## START
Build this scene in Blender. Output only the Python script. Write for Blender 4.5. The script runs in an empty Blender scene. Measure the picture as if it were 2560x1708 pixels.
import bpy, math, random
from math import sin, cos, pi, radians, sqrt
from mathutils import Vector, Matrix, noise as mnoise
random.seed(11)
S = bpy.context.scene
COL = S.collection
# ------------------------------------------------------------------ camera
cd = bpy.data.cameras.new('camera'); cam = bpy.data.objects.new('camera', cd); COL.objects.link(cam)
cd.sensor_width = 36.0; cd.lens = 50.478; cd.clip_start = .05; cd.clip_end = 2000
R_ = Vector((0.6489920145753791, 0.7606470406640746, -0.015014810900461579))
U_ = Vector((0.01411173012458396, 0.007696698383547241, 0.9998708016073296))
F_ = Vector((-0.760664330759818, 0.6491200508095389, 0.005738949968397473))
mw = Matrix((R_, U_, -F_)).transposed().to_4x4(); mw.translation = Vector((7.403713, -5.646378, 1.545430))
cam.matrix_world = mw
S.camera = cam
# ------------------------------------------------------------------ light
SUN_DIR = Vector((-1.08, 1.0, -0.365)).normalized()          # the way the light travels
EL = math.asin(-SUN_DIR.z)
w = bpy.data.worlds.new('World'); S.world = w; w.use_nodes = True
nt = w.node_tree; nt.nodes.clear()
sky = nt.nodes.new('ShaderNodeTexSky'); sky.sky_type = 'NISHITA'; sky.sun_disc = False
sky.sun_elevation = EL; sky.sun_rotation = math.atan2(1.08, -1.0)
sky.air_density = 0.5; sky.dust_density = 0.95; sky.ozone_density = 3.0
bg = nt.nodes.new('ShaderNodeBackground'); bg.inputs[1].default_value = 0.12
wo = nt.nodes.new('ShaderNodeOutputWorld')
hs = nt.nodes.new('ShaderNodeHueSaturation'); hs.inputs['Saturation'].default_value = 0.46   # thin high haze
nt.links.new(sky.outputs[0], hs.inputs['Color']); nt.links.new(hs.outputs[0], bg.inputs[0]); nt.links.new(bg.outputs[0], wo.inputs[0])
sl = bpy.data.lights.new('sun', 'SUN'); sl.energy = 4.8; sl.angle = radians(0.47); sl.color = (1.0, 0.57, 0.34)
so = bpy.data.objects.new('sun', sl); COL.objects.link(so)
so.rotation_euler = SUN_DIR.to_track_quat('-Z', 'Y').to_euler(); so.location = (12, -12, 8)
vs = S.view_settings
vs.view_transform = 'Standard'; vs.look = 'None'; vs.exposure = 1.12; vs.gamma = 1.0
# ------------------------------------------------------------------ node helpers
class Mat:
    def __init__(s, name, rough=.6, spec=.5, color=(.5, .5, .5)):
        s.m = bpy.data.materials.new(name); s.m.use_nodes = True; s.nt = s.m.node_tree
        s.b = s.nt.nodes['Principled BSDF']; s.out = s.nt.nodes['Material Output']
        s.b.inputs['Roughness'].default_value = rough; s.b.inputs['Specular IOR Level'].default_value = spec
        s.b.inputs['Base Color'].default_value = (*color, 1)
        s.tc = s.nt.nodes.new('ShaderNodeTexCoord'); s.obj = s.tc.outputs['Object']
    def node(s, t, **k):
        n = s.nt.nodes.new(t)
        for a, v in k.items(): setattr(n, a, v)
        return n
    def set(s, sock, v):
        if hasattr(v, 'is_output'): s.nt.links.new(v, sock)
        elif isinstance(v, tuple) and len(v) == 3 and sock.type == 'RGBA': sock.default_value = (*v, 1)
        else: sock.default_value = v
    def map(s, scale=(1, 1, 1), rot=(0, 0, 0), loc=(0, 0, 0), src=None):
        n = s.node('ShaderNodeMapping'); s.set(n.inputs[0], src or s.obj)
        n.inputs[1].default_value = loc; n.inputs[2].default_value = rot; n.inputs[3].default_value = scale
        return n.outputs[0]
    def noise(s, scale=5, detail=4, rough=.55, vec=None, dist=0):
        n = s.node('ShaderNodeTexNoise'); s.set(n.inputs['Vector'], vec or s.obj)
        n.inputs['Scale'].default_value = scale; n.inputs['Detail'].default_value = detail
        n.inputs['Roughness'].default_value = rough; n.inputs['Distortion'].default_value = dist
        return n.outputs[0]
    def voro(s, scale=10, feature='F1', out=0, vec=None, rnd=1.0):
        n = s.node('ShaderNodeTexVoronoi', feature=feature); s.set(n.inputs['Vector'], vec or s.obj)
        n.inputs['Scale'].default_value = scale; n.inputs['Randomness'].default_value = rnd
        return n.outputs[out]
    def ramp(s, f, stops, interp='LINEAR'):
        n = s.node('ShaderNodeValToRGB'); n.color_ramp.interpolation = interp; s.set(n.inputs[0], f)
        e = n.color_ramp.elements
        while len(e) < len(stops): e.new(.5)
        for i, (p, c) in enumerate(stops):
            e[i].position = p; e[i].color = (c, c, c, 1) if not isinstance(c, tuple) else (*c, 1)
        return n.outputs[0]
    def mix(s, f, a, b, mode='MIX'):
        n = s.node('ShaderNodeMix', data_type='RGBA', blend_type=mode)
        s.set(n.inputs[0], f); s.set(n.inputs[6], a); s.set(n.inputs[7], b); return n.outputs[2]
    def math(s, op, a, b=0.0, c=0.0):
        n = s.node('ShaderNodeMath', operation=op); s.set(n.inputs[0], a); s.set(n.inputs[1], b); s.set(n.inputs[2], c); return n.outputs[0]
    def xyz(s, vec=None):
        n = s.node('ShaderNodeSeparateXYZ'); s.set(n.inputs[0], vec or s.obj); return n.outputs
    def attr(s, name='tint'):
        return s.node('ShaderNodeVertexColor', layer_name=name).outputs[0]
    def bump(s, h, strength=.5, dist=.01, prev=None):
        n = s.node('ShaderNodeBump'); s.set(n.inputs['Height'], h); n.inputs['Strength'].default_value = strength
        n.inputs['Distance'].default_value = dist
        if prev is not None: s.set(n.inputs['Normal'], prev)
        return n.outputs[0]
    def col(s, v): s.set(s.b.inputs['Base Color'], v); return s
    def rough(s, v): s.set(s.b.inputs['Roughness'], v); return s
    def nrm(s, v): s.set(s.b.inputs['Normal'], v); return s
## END
| THE EXERCISE |
Each line of the material must be restated exactly.

| TASK ANSWER |
Build this scene in Blender. Output only the Python script. Write for Blender 4.5. The script runs in an empty Blender scene. Measure the picture as if it were 2560x1708 pixels.
import bpy, math, random
from math import sin, cos, pi, radians, sqrt
from mathutils import Vector, Matrix, noise as mnoise
random.seed(11)
S = bpy.context.scene
COL = S.collection
# ------------------------------------------------------------------ camera
cd = bpy.data.cameras.new('camera'); cam = bpy.data.objects.new('camera', cd); COL.objects.link(cam)
cd.sensor_width = 36.0; cd.lens = 50.478; cd.clip_start = .05; cd.clip_end = 2000
R_ = Vector((0.6489920145753791, 0.7606470406640746, -0.015014810900461579))
U_ = Vector((0.01411173012458396, 0.007696698383547241, 0.9998708016073296))
F_ = Vector((-0.760664330759818, 0.6491200508095389, 0.005738949968397473))
mw = Matrix((R_, U_, -F_)).transposed().to_4x4(); mw.translation = Vector((7.403713, -5.646378, 1.545430))
cam.matrix_world = mw
S.camera = cam
# ------------------------------------------------------------------ light
SUN_DIR = Vector((-1.08, 1.0, -0.365)).normalized()          # the way the light travels
EL = math.asin(-SUN_DIR.z)
w = bpy.data.worlds.new('World'); S.world = w; w.use_nodes = True
nt = w.node_tree; nt.nodes.clear()
sky = nt.nodes.new('ShaderNodeTexSky'); sky.sky_type = 'NISHITA'; sky.sun_disc = False
sky.sun_elevation = EL; sky.sun_rotation = math.atan2(1.08, -1.0)
sky.air_density = 0.5; sky.dust_density = 0.95; sky.ozone_density = 3.0
bg = nt.nodes.new('ShaderNodeBackground'); bg.inputs[1].default_value = 0.12
wo = nt.nodes.new('ShaderNodeOutputWorld')
hs = nt.nodes.new('ShaderNodeHueSaturation'); hs.inputs['Saturation'].default_value = 0.46   # thin high haze
nt.links.new(sky.outputs[0], hs.inputs['Color']); nt.links.new(hs.outputs[0], bg.inputs[0]); nt.links.new(bg.outputs[0], wo.inputs[0])
sl = bpy.data.lights.new('sun', 'SUN'); sl.energy = 4.8; sl.angle = radians(0.47); sl.color = (1.0, 0.57, 0.34)
so = bpy.data.objects.new('sun', sl); COL.objects.link(so)
so.rotation_euler = SUN_DIR.to_track_quat('-Z', 'Y').to_euler(); so.location = (12, -12, 8)
vs = S.view_settings
vs.view_transform = 'Standard'; vs.look = 'None'; vs.exposure = 1.12; vs.gamma = 1.0
# ------------------------------------------------------------------ node helpers
class Mat:
    def __init__(s, name, rough=.6, spec=.5, color=(.5, .5, .5)):
        s.m = bpy.data.materials.new(name); s.m.use_nodes = True; s.nt = s.m.node_tree
        s.b = s.nt.nodes['Principled BSDF']; s.out = s.nt.nodes['Material Output']
        s.b.inputs['Roughness'].default_value = rough; s.b.inputs['Specular IOR Level'].default_value = spec
        s.b.inputs['Base Color'].default_value = (*color, 1)
        s.tc = s.nt.nodes.new('ShaderNodeTexCoord'); s.obj = s.tc.outputs['Object']
    def node(s, t, **k):
        n = s.nt.nodes.new(t)
        for a, v in k.items(): setattr(n, a, v)
        return n
    def set(s, sock, v):
        if hasattr(v, 'is_output'): s.nt.links.new(v, sock)
        elif isinstance(v, tuple) and len(v) == 3 and sock.type == 'RGBA': sock.default_value = (*v, 1)
        else: sock.default_value = v
    def map(s, scale=(1, 1, 1), rot=(0, 0, 0), loc=(0, 0, 0), src=None):
        n = s.node('ShaderNodeMapping'); s.set(n.inputs[0], src or s.obj)
        n.inputs[1].default_value = loc; n.inputs[2].default_value = rot; n.inputs[3].default_value = scale
        return n.outputs[0]
    def noise(s, scale=5, detail=4, rough=.55, vec=None, dist=0):
        n = s.node('ShaderNodeTexNoise'); s.set(n.inputs['Vector'], vec or s.obj)
        n.inputs['Scale'].default_value = scale; n.inputs['Detail'].default_value = detail
        n.inputs['Roughness'].default_value = rough; n.inputs['Distortion'].default_value = dist
        return n.outputs[0]
    def voro(s, scale=10, feature='F1', out=0, vec=None, rnd=1.0):
        n = s.node('ShaderNodeTexVoronoi', feature=feature); s.set(n.inputs['Vector'], vec or s.obj)
        n.inputs['Scale'].default_value = scale; n.inputs['Randomness'].default_value = rnd
        return n.outputs[out]
    def ramp(s, f, stops, interp='LINEAR'):
        n = s.node('ShaderNodeValToRGB'); n.color_ramp.interpolation = interp; s.set(n.inputs[0], f)
        e = n.color_ramp.elements
        while len(e) < len(stops): e.new(.5)
        for i, (p, c) in enumerate(stops):
            e[i].position = p; e[i].color = (c, c, c, 1) if not isinstance(c, tuple) else (*c, 1)
        return n.outputs[0]
    def mix(s, f, a, b, mode='MIX'):
        n = s.node('ShaderNodeMix', data_type='RGBA', blend_type=mode)
        s.set(n.inputs[0], f); s.set(n.inputs[6], a); s.set(n.inputs[7], b); return n.outputs[2]
    def math(s, op, a, b=0.0, c=0.0):
        n = s.node('ShaderNodeMath', operation=op); s.set(n.inputs[0], a); s.set(n.inputs[1], b); s.set(n.inputs[2], c); return n.outputs[0]
    def xyz(s, vec=None):
        n = s.node('ShaderNodeSeparateXYZ'); s.set(n.inputs[0], vec or s.obj); return n.outputs
    def attr(s, name='tint'):
        return s.node('ShaderNodeVertexColor', layer_name=name).outputs[0]
    def bump(s, h, strength=.5, dist=.01, prev=None):
        n = s.node('ShaderNodeBump'); s.set(n.inputs['Height'], h); n.inputs['Strength'].default_value = strength
        n.inputs['Distance'].default_value = dist
        if prev is not None: s.set(n.inputs['Normal'], prev)
        return n.outputs[0]
    def col(s, v): s.set(s.b.inputs['Base Color'], v); return s
    def rough(s, v): s.set(s.b.inputs['Roughness'], v); return s
    def nrm(s, v): s.set(s.b.inputs['Normal'], v); return s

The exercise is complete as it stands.